This environmental control system according to the state of the art is associated with a disadvantage in that already cooled air from the mixing unit 8 needs to be brought back to a higher temperature level by means of bleed air 10 removed from the engines. Consequently, energy is used both during cooling and during subsequent reheating, a deficiency which can be remedied by the environmental control system according to the invention, as will be described in detail below with reference to FIG. 2.

In this arrangement an aircraft 18 also comprises eight different zones 20, which are in each case supplied with air by way of zone-air lines 22. In each case trim-air lines 24 are associated with the zone-air lines 22, which trim-air lines by way of trim-air valves 26 obtain air from one or several trim-air distributors 28. The trim-air distributors 28 are supplied with heated air 30 that originates from a heat exchanger 32 through which exhaust gases 34 of a fuel cell 36 flow. The supply air 38 flowing into the heat exchanger 32 is preferably removed from the cabin which comprises several zones 20, because this air is already “used” and is fed anyway in part to a mixing unit 40 and by way of it back into the zones 20.

Preferably the environmental control system according to the invention comprises a control unit 42 which is connected to flow sensors 44 in the zone-air lines 22. As a result of this the control unit 42 can determine which air volume flows are present in the zone-air lines 22 and can, depending on the desired temperatures in the zones 20, correspondingly set the respective trim valves 26. By setting the trim valves 26 the mixing ratio of the warm air 30 from the heat exchanger 32 to air from the mixing unit 40 is set.

With the use of a medium-temperature fuel cell a lower trim-air volume flow through the heat exchanger 32 is to be set than is the case with the use of a low-temperature fuel cell. This is due to the exhaust gas temperature in a low-temperature fuel cell being significantly lower than that of a medium-temperature fuel cell, which can, for example, attain temperatures of 200° C. or more. A low-temperature fuel cell produces exhaust gases with a temperature of only up to 90° C.

If the fuel cell is not available in some operating phases, an additional heating device 46 could be used for providing heated air 30 for the trim-air lines 24. For example additional electrical heaters of whatever design might be considered.

FIG. 3 diagrammatically shows the method for the individual air conditioning of zones in a cabin of a means of transport. In principle, air is delivered 48 by way of the zone-air lines into the zones, supply air is heated 50 by means of the exhaust heat of the fuel cell and is delivered 52 to the zone-air lines as required, by way of trim-air lines and trim valves, in order to increase the temperature in the individual zones.
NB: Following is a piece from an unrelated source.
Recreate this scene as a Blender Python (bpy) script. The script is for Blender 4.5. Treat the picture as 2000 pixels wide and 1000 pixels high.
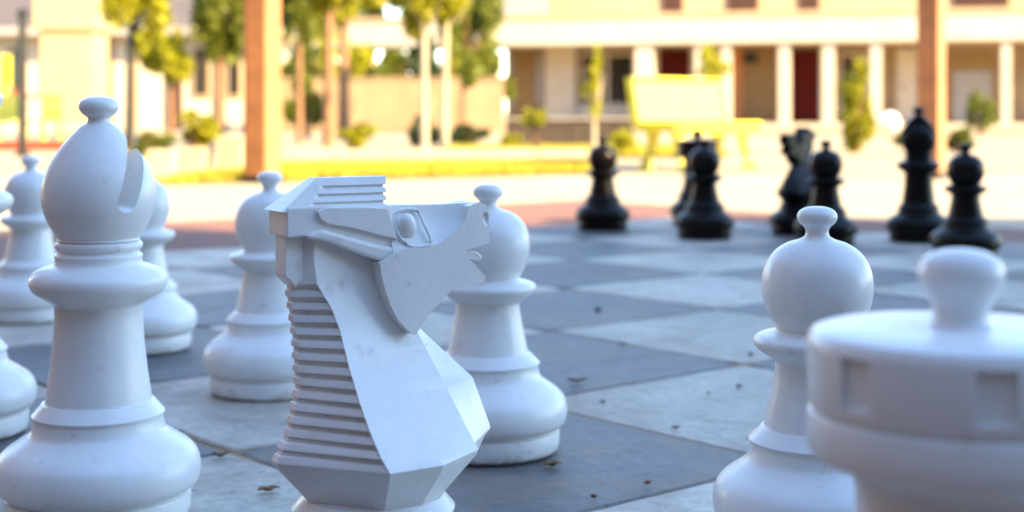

In summary, the environmental control system according to the invention is in a position to provide multiple-zone air conditioning in a means of transport, which multiple-zone air conditioning from the point of view of energy consumption is particularly advantageous, in which means of transport the additional consumption of energy and/or fuel is significantly reduced or even entirely eliminated.

In addition, it should be pointed out that “comprising” does not exclude other elements or steps, and “a” or “one” does not exclude a plural number. Furthermore, it should be pointed out that characteristics or steps which have been described with reference to one of the above exemplary embodiments can also be used in combination with other characteristics or steps of other exemplary embodiments described above. Reference characters in the claims are not to be interpreted as limitations.

REFERENCE CHARACTERS

2 Aircraft

4 Zone

6 Zone-air line

8 Mixing unit

10 Bleed air

12 Bleed air distributor

14 Trim-air line

16 Trim valve

18 Aircraft

20 Zone

22 Zone-air line

24 Trim-air line

26 Trim valve

28 Trim-air distributor

30 First outlet fuel cell/heated air

32 Heat exchanger

34 Exhaust gas (line) fuel cell

36 Fuel cell

38 Supply air (line)

40 Mixing unit

42 Control unit

44 (Volume-flow) sensor

46 Heating device

48 Delivering air to the zones

50 Heating supply air by means of exhaust heat from the fuel cell

52 Optional delivery of trim air

Claims

1. An environmental control system for a means of transport, wherein the means of transport has at least one cabin comprising one or several zones to be air conditioned, the environmental control system comprising: one or more zone-air lines for delivering conditioned air to the zones;one or more trim-air lines;one or more trim-air valves;at least one trim-air distributor, wherein each of the one or more trim-air line is associated with at least one of the one or more zone-air lines, the one or more trim-air lines being adapted to supply heated trim air to the associated one or more zone-air lines via the one or more trim-air valves for increasing air temperature in the one or more zone-air lines, wherein the one or more trim-air lines are connected to at least one air outlet of the at least one trim-air distributor; andat least one heat exchanger having first and second inlets and an outlet, wherein the first inlet is connected to a supply air line, the second inlet is connected to an exhaust gas line of a fuel cell, and the outlet is connected to the at least one trim-air distributor, the at least one heat exchanger being adapted to transfer heat of an exhaust gas of the fuel cell to the supply air stemming from the first inlet and flowing into the at least one trim-air distributor via the outlet.

2. The environmental control system of claim 1, wherein the supply air line on the first inlet of the fuel cell is supplied with air from the at least one cabin.

3. The environmental control system of claim 1, wherein the fuel cell is a medium-temperature fuel cell.

4. The environmental control system of one of claim 1, wherein the fuel cell is a low-temperature fuel cell.

5. The environmental control system of one of claim 1, wherein the fuel cell is a high-temperature fuel cell.

6. The environmental control system of claim 1, further comprising zone-air lines sensors are arranged in the one or more zone-air lines for determining air volume flow.

7. The environmental control system of claim 6, further comprising at least one control device is connected to the sensors and to the one or more trim-air valves.

8. The environmental control system of claim 1, further comprising at least one heating device for heating the air in at least one of the one or more trim-air lines or the one or more zone-air lines.

9. A method for individually air conditioning zones in a cabin of a means of transport, the method comprising: delivering air into the zones through one or more zone-air lines, wherein in each of one or more trim-air lines is associated with at least one of the one or more zone-air lines;delivering heated trim air from the one or more trim-air lines to the one or more zone-air lines via one or more trim air valves for increasing air temperature in the one or more zone-air lines, wherein the one or more trim-air lines are connected to at least one air outlet of a trim-air distributor;supplying exhaust gas of a fuel cell to a heat exchanger via a second inlet to heat supply air that flows into the trim-air distributor from an inlet and through an outlet when required by the respective zone.

10-11. (canceled)

12. An aircraft comprising at least one fuel cell and at least one environmental control system of claim 1.